なお、参加者が表情から感じる印象では、「幸福」が最も多く、不快な感情の中では「軽蔑」が最も多かったということです。 たとえば、口角と笑顔の広がり具合が小さい状態で口をあけると、「軽蔑」や「恐れ」の印象を与えやすくなります。
この研究は、より大きく笑えばいいわけではなく、笑顔には評価が上がりやすい組み合わせが存在することを教えてくれるのです。

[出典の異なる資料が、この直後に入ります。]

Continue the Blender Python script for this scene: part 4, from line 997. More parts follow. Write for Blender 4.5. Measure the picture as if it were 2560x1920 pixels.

※出典:Nathaniel E. Helwig, Nick E. Sohre, Mark R. Ruprecht, Stephen J. Guy, Sofía Lyford-Pike. Dynamic properties of successful smiles. PLOS ONE, 2017; 12 (6): e0179708 DOI: 10.1371/journal.pone.0179708
研究を受けて――自然に笑うことが大事?
人間の笑いには大きく分けて「作り笑い」と「自然発生的な笑い」があります。 今回の研究結果は、作り笑いでもより自然に笑うほうが評価が高くなると捉えることができるのではないでしょうか。 評価には「笑顔が本物であるか否か」という基準が入っているため、該当するスコアが高くなるのは当然ですが、 他の2つの評価基準である笑顔の「効果」と「楽しさ」も無理のない表情のスコアが高かったのです。 たとえば、評価が低かった「口角を極端に動かす笑顔」は不自然です。 また、小さく笑う場合(口角と笑顔の広がり具合が小さい笑顔)は歯が見えないほうが評価が高く、 大きく笑う場合(口角と笑顔の広がり具合が大きい笑顔)は歯を見せるほうが評価が高いという結果も不自然でない組み合わせが好まれるからと解釈できます。 人間は表情の不自然さを敏感に察知し、ひょっとして本心を隠ぺいするために笑顔を作っているのではないかと疑念を抱くものです。 自然な笑顔の重要性を示唆しているのではないでしょうか。